Repeat exactly, please, the lines that begin at the start of the listing and end at the line holding "R = math.radians".

>>>

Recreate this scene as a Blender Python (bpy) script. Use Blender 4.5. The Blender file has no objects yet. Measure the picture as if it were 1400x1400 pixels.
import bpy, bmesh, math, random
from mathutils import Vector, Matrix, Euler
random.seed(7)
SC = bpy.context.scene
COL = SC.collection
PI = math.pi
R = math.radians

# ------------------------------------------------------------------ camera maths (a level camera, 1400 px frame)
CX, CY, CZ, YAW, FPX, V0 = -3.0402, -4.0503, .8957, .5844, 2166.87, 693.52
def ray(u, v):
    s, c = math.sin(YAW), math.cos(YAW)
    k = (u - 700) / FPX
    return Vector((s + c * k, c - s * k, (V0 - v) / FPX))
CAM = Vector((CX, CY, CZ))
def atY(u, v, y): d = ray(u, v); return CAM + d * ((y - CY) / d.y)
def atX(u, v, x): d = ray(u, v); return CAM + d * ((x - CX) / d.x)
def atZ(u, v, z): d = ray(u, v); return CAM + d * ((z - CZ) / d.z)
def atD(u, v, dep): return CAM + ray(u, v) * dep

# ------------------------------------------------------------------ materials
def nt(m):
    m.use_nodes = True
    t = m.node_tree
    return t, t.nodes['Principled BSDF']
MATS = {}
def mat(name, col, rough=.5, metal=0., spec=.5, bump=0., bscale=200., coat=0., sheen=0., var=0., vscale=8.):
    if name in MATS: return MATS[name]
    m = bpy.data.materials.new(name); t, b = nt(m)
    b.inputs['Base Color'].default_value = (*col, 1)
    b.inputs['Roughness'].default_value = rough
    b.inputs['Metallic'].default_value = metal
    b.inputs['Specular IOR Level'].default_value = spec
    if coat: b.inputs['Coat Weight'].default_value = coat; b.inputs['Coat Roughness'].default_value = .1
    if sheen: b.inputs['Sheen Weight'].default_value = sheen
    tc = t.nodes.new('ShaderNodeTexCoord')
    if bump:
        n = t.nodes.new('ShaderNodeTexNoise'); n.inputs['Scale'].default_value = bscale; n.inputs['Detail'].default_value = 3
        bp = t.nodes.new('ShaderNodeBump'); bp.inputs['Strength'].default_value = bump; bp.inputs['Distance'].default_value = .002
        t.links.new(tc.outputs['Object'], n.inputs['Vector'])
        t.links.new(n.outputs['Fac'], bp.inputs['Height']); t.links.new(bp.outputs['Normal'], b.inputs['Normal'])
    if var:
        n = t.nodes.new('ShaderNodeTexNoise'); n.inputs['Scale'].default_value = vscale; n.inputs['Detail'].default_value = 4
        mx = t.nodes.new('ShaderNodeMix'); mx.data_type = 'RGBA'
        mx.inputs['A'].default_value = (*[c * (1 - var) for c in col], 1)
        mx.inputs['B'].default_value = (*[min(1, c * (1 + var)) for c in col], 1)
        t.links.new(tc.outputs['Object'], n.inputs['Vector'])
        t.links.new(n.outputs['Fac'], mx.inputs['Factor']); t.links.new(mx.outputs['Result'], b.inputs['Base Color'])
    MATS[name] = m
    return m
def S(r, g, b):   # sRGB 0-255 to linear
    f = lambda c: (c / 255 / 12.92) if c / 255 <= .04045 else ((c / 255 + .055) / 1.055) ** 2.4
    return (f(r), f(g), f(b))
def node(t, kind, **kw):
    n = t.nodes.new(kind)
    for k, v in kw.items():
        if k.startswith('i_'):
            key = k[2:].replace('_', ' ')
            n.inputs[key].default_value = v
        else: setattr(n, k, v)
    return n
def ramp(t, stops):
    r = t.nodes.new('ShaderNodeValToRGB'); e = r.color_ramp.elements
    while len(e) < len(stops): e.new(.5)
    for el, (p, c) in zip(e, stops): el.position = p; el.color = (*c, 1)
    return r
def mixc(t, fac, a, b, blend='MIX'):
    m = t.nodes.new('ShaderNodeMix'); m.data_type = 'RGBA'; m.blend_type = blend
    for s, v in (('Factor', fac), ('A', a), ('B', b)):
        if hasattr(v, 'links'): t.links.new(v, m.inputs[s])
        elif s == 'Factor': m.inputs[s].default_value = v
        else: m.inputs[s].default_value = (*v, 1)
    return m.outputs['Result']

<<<

### Exercise result
Recreate this scene as a Blender Python (bpy) script. Use Blender 4.5. The Blender file has no objects yet. Measure the picture as if it were 1400x1400 pixels.
import bpy, bmesh, math, random
from mathutils import Vector, Matrix, Euler
random.seed(7)
SC = bpy.context.scene
COL = SC.collection
PI = math.pi
R = math.radians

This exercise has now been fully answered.